Thursday, June 22, 2017

"Meh" Thrillers from (not-so) Great Britain...


The best books by John LeCarre may be behind us by now; but I keep on reading all I find.

Lately, that included "Single & Single", a post Cold War crime thriller, featuring violence, money laundering, vice peddling of all kinds, gun running and so on.
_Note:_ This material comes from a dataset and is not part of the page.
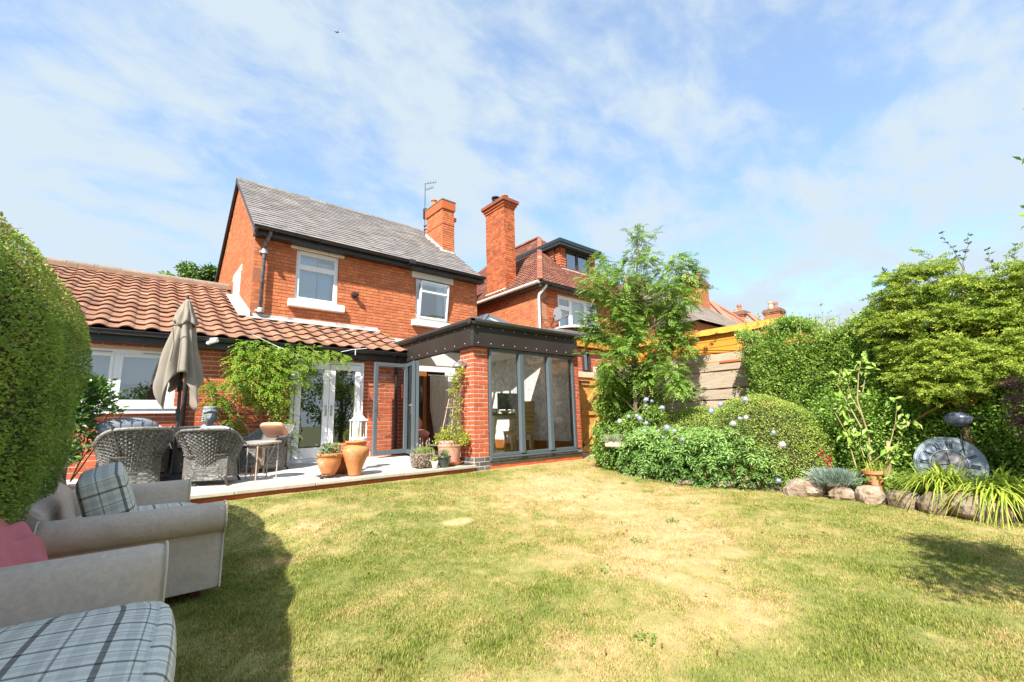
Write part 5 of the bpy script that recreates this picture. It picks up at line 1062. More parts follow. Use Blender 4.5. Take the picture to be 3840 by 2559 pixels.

A readable novel, certainly.

The relationship between the spymaster (or undercover agent runner, in this case) and his agent, the son of the money launderer who has "turned"is delved.  As in "Our Game", the agent goes rogue in former USSR Georgia; as in "The Night Manager", the agent flirts with love---this female character was stronger, more interesting than the ladies in either of the above.

Bad Bait:

I was interested to find a British novel, made and sold in the UK which somehow found its way to my local paperback exchange: John Harvey's "Good Bait". "No one in Britain is writing better crime fiction" gasps The Times on the front cover. I feel I was duped, or standards of crime fiction writing have declined in the UK. I enjoy fine British writers, etc. I was disappointed.

The novel was a standard, modern police procedural; the eastern Europeans are the bad guys in this novel, the police detectives felt quite contrived; one character was shamelessly used as a literary crutch, as the story limped along. The author peppers and pads the story with musical and literary references from mid-to-late 20th Century...that felt old, but that is because I've been there. I looked up the You Tube for the jazz selection "Good Bait"...I'm not a jazz lover.

This book was engaging enough to pass my "Thirty Page Test", so I was "trapped"; then the story fizzled for 300 more pages.  So I was not happy with "Good Bait" or John Harvey!